SUPPLIED INFORMATION:
━━━

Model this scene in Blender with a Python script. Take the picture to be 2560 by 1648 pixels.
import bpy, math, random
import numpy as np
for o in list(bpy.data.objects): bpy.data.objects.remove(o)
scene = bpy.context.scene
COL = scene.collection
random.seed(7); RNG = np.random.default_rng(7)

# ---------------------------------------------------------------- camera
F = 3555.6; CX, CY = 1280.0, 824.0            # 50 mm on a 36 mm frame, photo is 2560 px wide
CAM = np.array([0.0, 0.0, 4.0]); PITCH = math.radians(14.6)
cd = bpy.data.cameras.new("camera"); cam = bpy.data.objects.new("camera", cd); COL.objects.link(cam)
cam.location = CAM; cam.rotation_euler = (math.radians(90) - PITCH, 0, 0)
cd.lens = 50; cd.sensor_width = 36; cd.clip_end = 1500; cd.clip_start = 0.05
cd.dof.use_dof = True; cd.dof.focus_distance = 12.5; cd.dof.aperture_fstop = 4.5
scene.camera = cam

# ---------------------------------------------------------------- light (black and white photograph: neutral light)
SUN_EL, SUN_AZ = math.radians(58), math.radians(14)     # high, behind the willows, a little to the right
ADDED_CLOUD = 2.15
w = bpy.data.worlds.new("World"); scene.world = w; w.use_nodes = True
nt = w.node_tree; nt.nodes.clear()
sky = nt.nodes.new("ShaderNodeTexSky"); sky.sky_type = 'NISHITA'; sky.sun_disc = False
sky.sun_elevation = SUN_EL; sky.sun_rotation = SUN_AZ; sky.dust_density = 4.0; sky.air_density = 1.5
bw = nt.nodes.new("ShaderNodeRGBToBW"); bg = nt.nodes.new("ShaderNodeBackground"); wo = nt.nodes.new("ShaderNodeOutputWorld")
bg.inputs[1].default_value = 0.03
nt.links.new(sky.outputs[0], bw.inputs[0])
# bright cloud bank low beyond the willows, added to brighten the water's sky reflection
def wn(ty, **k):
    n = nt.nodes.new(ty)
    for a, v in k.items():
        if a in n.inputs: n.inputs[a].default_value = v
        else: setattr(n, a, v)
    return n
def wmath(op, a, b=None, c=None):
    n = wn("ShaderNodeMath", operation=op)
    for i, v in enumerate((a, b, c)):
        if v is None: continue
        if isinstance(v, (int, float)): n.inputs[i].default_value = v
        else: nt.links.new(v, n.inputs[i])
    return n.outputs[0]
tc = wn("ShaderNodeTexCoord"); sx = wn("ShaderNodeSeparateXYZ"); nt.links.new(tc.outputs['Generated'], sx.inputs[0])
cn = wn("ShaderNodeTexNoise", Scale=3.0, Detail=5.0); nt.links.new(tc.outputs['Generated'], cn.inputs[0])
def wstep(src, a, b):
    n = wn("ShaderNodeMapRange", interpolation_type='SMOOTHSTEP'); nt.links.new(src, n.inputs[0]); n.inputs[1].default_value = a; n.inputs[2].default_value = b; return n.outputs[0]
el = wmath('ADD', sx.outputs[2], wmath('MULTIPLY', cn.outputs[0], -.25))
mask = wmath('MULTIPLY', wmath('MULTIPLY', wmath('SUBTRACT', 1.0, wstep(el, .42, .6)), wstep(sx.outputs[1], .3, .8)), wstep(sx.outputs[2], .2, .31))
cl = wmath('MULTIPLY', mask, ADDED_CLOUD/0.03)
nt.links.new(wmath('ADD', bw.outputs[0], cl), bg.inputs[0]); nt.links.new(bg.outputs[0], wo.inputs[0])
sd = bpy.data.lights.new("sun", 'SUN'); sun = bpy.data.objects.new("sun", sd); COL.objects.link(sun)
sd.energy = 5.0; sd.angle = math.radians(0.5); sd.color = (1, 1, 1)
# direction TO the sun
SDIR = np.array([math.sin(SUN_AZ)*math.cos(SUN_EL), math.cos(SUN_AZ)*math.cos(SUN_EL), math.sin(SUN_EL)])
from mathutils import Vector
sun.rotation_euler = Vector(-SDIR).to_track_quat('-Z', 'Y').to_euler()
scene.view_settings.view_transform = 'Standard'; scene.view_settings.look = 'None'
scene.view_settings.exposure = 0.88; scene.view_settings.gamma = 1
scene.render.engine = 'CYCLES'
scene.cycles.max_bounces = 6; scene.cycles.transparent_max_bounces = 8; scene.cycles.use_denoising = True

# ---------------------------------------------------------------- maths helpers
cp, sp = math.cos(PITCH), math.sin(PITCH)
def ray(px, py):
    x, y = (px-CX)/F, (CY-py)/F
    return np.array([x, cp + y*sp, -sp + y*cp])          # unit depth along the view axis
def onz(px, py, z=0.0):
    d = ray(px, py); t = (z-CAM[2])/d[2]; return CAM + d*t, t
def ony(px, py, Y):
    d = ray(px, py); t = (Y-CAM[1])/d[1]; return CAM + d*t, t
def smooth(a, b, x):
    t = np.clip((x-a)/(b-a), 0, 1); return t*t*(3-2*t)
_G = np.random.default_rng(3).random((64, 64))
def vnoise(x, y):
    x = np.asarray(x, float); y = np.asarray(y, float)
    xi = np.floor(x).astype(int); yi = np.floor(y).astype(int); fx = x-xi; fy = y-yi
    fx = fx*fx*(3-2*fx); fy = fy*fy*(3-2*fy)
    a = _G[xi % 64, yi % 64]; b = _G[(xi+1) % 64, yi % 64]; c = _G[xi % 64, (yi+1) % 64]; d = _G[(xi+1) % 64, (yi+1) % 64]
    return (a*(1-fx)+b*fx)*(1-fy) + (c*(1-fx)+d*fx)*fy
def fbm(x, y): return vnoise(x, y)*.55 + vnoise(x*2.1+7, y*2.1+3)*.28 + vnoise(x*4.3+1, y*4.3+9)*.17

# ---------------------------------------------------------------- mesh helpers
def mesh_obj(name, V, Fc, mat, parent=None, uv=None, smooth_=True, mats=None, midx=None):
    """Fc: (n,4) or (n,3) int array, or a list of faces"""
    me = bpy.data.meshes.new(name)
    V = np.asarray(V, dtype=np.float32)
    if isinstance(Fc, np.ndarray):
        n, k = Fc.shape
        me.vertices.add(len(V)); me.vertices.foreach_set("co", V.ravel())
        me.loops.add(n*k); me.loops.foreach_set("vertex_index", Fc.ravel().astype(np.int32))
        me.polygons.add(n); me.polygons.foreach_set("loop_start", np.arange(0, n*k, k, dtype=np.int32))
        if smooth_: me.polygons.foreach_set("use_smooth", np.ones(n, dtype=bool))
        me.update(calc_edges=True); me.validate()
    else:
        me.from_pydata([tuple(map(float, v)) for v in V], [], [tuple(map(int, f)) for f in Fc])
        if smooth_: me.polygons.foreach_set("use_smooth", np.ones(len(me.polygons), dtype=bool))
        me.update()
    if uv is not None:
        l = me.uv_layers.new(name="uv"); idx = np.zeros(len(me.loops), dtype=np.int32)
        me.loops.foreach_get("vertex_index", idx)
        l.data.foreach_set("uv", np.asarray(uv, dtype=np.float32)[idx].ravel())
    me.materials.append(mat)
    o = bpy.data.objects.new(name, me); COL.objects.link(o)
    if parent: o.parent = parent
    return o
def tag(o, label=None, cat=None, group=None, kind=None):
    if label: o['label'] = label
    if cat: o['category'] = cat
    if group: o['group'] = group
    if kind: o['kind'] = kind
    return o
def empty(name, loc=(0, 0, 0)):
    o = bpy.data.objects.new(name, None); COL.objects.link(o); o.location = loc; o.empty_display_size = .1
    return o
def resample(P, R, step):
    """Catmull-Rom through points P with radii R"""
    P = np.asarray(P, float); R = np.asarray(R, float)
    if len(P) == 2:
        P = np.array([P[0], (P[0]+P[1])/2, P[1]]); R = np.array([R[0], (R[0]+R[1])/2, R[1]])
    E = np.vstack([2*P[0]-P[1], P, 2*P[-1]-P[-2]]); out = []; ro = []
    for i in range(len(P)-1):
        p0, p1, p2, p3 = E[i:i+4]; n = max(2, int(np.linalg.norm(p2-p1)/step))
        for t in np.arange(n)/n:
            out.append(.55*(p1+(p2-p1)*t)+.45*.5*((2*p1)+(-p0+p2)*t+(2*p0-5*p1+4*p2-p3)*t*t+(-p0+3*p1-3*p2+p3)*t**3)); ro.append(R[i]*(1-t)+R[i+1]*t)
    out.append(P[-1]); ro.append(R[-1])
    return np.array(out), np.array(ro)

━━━

Print exactly, and only, the lines beginning at the top of the listing and ending at the line with "random.seed(7); RNG = np.random.default_rng(7)".

Model this scene in Blender with a Python script. Take the picture to be 2560 by 1648 pixels.
import bpy, math, random
import numpy as np
for o in list(bpy.data.objects): bpy.data.objects.remove(o)
scene = bpy.context.scene
COL = scene.collection
random.seed(7); RNG = np.random.default_rng(7)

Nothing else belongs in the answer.